The demand for rationality is, at bottom, a demand for the removal of intellectual friction. When we find that a chaos of facts can be expressed by a single formula, we feel a release of mental tension — the pleasure of seeing many things become one. This relief is the positive feeling of rationality. It explains why simplicity, elegance, and unity are prized in theories: they are indices of the frictionless thinking that rationality makes possible.
But the demand for simplicity is only one side of rationality. There is also the demand that our principles apply to the concrete reality we actually inhabit — that they make contact with the peculiarities of experience and not merely float above them.
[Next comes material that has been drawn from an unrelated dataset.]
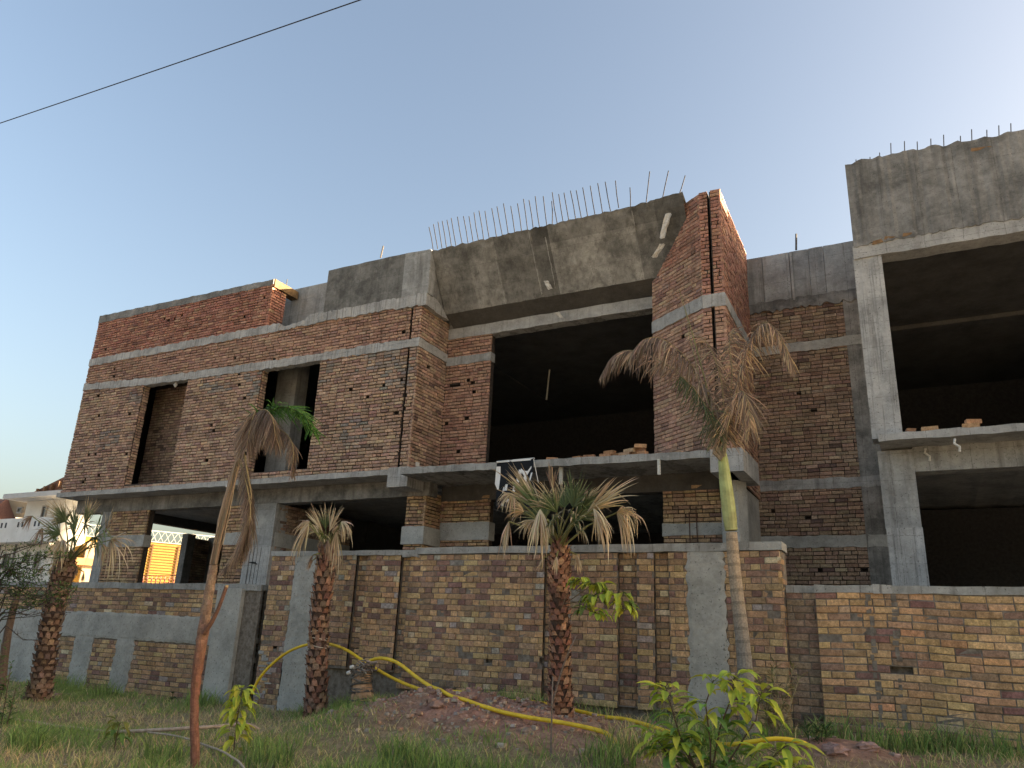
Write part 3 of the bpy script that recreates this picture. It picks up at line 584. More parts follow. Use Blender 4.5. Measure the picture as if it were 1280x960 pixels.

These two demands — for simplicity and for coverage — are permanently in tension. Every philosophical system is a compromise between them, and no system wholly satisfies both.
The deepest criterion of rationality is its relation to action. A philosophy that satisfies the intellect but leaves us passive and disengaged from the demands of life has missed something essential. The sentiment of rationality, fully realised, is not just intellectual ease but the ease of a person who knows what to do — whose understanding and will are aligned. This is why James insists that active impulse is a legitimate criterion of philosophical worth: thinking exists in the service of living.
"The Sentiment of Rationality" first appeared in Mind in 1879 and was substantially revised for The Will to Believe (1897). It is one of James's earliest and most architecturally important philosophical essays.